La terrasse du café, moi le soleil dans les yeux, dans ma robe de printemps, faire semblant de rien. Allumer une cigarette la main tremblante. Trop tremblante. La flamme timide du briquet, le soubresaut tragique de mon coeur. Lui au fond, à droite, en un regard avec ce semblant d'assurance, ce que je reconnais pour être sa façade, un masque d'orgueil pour taire la surprise. Je ne sais pas grand chose, mais celà je ne peux que le savoir, ce ne peut être anodin, le retour à la présence de l'Autre, quel(le) qu'il(elle) soit, la présence, aussi éloignée soit-elle mais dans notre champs de vision, dans notre horizon, d'une personne que l'on a tenu dans ses bras si tendrement. Que l'on a quitté à contre-coeur parce qu'il le fallait. Parce qu'un jour il le fallait. Le silence entre ma table où je murmure mon état second, et la sienne où trop de jeunes filles rient aux éclats et se chamaillent. Entre ces quelques mètres, le silence, encore un fois. Comme trop d'autres fois, toujours. Entre lui et moi, à peine perceptibles nos conversations d'il y a trois ans. Entre lui et moi, à peine perceptible les regards que l'on voudrait se donner parce que.

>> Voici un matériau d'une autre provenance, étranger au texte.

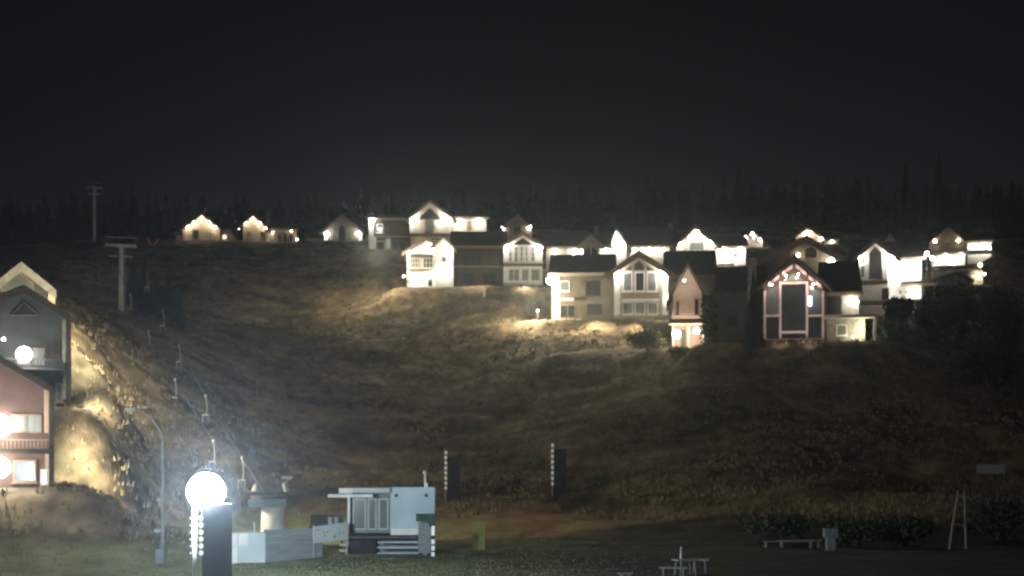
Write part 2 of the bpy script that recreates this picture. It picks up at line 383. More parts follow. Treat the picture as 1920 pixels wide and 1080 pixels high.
h.bar([(944, 494, 1018, 494), ], .18, -.4, WHITE, "balcony_rail", .6)
h.win(953, 974, 504, 527, 2, 1, fm=WHITE, gm=CURT); h.win(978, 992, 504, 527, 1, 1, fm=WHITE, gm=CURT); h.win(995, 1013, 504, 527, 1, 1, fm=WHITE, gm=CURT)
h.lamp(949, 460, 260, 0, NEUT, .3); h.lamp(1013, 462, 420, 0, NEUT, .42)
wp = P(740, 515, 184); 
x_, z_ = h.L(757, 520, -.5)
g = MB().box(x_ - .1, x_ + .1, -.6, -.4, z_ - .3, z_).build("lamp", DMETAL, h.root)
gl = MB().ball((x_, -.5, z_ + .15), .12).build("globe", E_N, g, True)
light((x_ - 3.6, -3.2, z_ + 2.8), 6500, (1, .86, .6), g, .3)

h.flood(885, 552, -2.5, 1800, (1, .82, .55)); h.flood(985, 562, -4, 2400, (1, .8, .52), 3)
# second row, behind the long house
h = House("hillside_house", "long low house behind the front roofs with sand coloured dormer and tall bright gable", 1150, 500, 200, foot=(1020, 1262), depth=9)
h.wing(1024, 1150, 436, 462, 500, depth=9, dy=.6, rm=ROOFB, tm=PALET)
for x in (1040, 1076, 1090): h.lamp(x, 472, 170, .6, NEUT, .3)
h.gable(1092, 1124, 500, (1084, 462), (1107, 440), (1134, 462), depth=6, dy=-.5, over=.8, wm=PALET, rm=ROOFB, tm=PALET, bt=.8)
h.pane_poly([(1094, 478), (1098, 468), (1108, 462), (1118, 468), (1122, 478)], dy=-.5, fm=TRIM)
h.bar([(1108, 462, 1108, 478)], .16, -.55, WHITE)
h.lamp(1133, 468, 150, .6, NEUT, .25); h.lamp(1142, 470, 150, .6, NEUT, .22)
h.chimney(1118, 424, 448, dy=4)
h.gable(1148, 1174, 500, (1142, 466), (1155, 427), (1184, 468), depth=9, dy=-.8, over=.7, wm=WHITE, rm=ROOFB, tm=PALET)
h.lamp(1157, 447, 450, -.8, NEUT, .3); h.lamp(1162, 464, 450, -.8, NEUT, .3)
h.wing(1176, 1256, 425, 461, 500, depth=9, dy=.6, rm=ROOFB, tm=PALET)
for x in (1190, 1205, 1218, 1232, 1244): h.lamp(x, 468, 130, .6, NEUT, .22)
h = House("hillside_house", "house with a brilliant white gable and a sloping white side wall above the dark roofs", 1310, 500, 200, foot=(1255, 1402), depth=9)
h.gable(1268, 1344, 505, (1258, 466), (1304, 420), (1352, 462), depth=9, over=1.1, wm=CREAM, rm=ROOFB, tm=TRIM, bt=.6)
h.win(1294, 1318, 454, 470, 1, 1, fm=WHITE, gm=CURT)
h.bar([(1291, 440, 1291, 475), (1321, 440, 1321, 475)], .3, -.02, WHITE)
h.lamp(1306, 437, 600, 0, NEUT, .4); h.lamp(1276, 457, 200, 0, NEUT, .3); h.lamp(1334, 453, 320, 0, NEUT, .36)
h.wing(1344, 1398, 444, 462, 502, depth=8, dy=.7, rm=ROOFB, tm=PALET, wm=WHITE)
h.win(1374, 1384, 474, 484, 1, 1, .7, gm=PGLASS)
h.lamp(1356, 470, 500, .7, NEUT, .3); h.lamp(1388, 470, 400, .7, NEUT, .3); h.lamp(1366, 486, 260, .7, NEUT, .15)
h.bar([(1346, 497, 1376, 497)], .4, .3, CREAM, "balcony_edge", .5)
h.chimney(1257, 420, 446, dy=4)
h = House("chalet", "small chalet with only its bright cluster of gable lamps showing between two larger roofs", 1413, 465, 225, foot=(1390, 1438), depth=7)
h.gable(1396, 1430, 468, (1384, 460), (1411, 430), (1442, 458), depth=7, over=.9, rm=ROOFB, wm=CREAM)
h.win(1404, 1410, 440, 448, 1, 1, fm=TRIM); h.win(1416, 1424, 445, 453, 1, 1, fm=TRIM)
h.lamp(1399, 445, 130, 0, NEUT, .25); h.lamp(1410, 438, 160, 0, NEUT, .25); h.lamp(1425, 449, 130, 0, NEUT, .25)
h = House("chalet", "highest right hand chalet showing a lamp arc over the tawny roof", 1525, 460, 230, foot=(1490, 1575), depth=8)
h.gable(1492, 1540, 465, (1478, 450), (1514, 423), (1552, 448), depth=8, over=1, rm=ROOFB, bt=.5)
h.lamp(1508, 440, 130, 0, WARM, .28); h.lamp(1519, 437, 130, 0, WARM, .28); h.lamp(1540, 447, 60, 0, NEUT, .2)
h.wing(1544, 1570, 442, 448, 465, depth=6, dy=.6, tm=PALET, wm=CREAM); h.lamp(1560, 453, 60, .6, YLW, .18)
h = House("hillside_house", "house with a wide tawny gabled roof directly behind the rosy framed lodge", 1490, 525, 172, foot=(1400, 1572), depth=9)
h.gable(1428, 1560, 525, (1400, 498), (1512, 441), (1576, 480), depth=9, over=1.2, wm=TAN, rm=ROOFB, tm=TRIM, bt=.9)
h.pane_poly([(1508, 484), (1508, 468), (1520, 460), (1532, 468), (1532, 484)], fm=TRIM)
h.win(1482, 1494, 470, 482, 1, 1, fm=TRIM, gm=PGLASS)
h.lamp(1497, 478, 50, 0, WARM, .22); h.lamp(1558, 490, 330, 0, NEUT, .45)
h.chimney(1413, 478, 505, dy=1, w_=.5)

# the long front house
h = House("hillside_house", "long two storey house with three pane glazed bay and brilliant left corner lamp", 1190, 600, 165, foot=(1020, 1345), depth=10)
h.wing(1034, 1150, 477, 512, 600, depth=9, dy=1.0, wm=TAN, rm=ROOF, tm=PALET)
h.win(1098, 1126, 527, 554, 2, 1, 1.0, fm=DARKW); h.win(1100, 1128, 570, 589, 2, 1, 1.0, fm=DARKW)
h.win(1050, 1078, 572, 596, 2, 1, 1.0, fm=TRIM, gm=GLASS); h.win(1050, 1068, 527, 546, 1, 1, 1.0, fm=WHITE, gm=PGLASS)
h.bar([(1046, 562, 1076, 562), (1046, 601, 1090, 601)], .3, .8, WHITE, "balcony_edge", .6)
h.bar([(1040, 520, 1040, 600), (1046, 520, 1046, 600)], .5, 1.0, WHITE)
h.lamp(1032, 526, 480, .7, NEUT, .5); h.lamp(1040, 548, 200, .9, NEUT, .15); h.lamp(1042, 580, 120, .9, NEUT, .12)
h.gable(1154, 1252, 602, (1134, 515), (1198, 470), (1266, 514), depth=10, over=1.3, wm=CREAM, rm=ROOF, tm=TRIM, bt=.75)
h.pane_poly([(1188, 507), (1189, 496), (1198, 488), (1207, 496), (1208, 507)], fm=TRIM)
h.pane_poly([(1170, 507), (1184, 497), (1184, 507)], fm=TRIM); h.pane_poly([(1212, 507), (1212, 497), (1228, 507)], fm=TRIM)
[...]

Parce que. Je sais bien, je sais bien mon ange que je ne peux être seule dans mon souvenir, tu ne peux me laisser seule dans cette envie folle, la même qu'il y a des années. Tu était celui qui regarde, celui qui observe, celui qui par défi, fascination ou séduction, ne baisse pas les yeux, celui qui n'aurait pas détourné son regard pour un peu plus de politesse, non. Tu avais ce regard, et tu me l'aurais imposé même s'il m'avait rendue timide et mal habile. J'avais appris par quoi passaient tes sentiments, et c'était par ces grands yeux-là.
Me voilà face à ce garçon dont la pensée me traque aux abords de chacun de mes sommeils, chaque nuit en clin d'oeil à ce que l'on voulait et que l'on savait que l'on n'aurait jamais, une nuit rien que pour nous. Une nuit sans se soucier des autres, sans se traîner dans le sommeil hors de l'autre pour s'allonger chacun dans un lit froid et solitaire. Me voilà avec dans mon champs de vision ce garçon que j'ose à peine regarder de peur d'être démasquée par son monde, si loin, si loin du mien. Me voilà obligée de mettre encore et encore des frontières à mes yeux alors qu'il se tient là à quelques mètres de moi, obligée de tourner la tête, obligée de faire semblant, faire semblant que ce garçon m'est inconnu et que jamais il n'a frappé à la porte de mon coeur. Et pourtant, cette porte, sans qu'il ne le sache je la lui ai ouverte, c'était il y a longtemps, et c'était il y a une heure.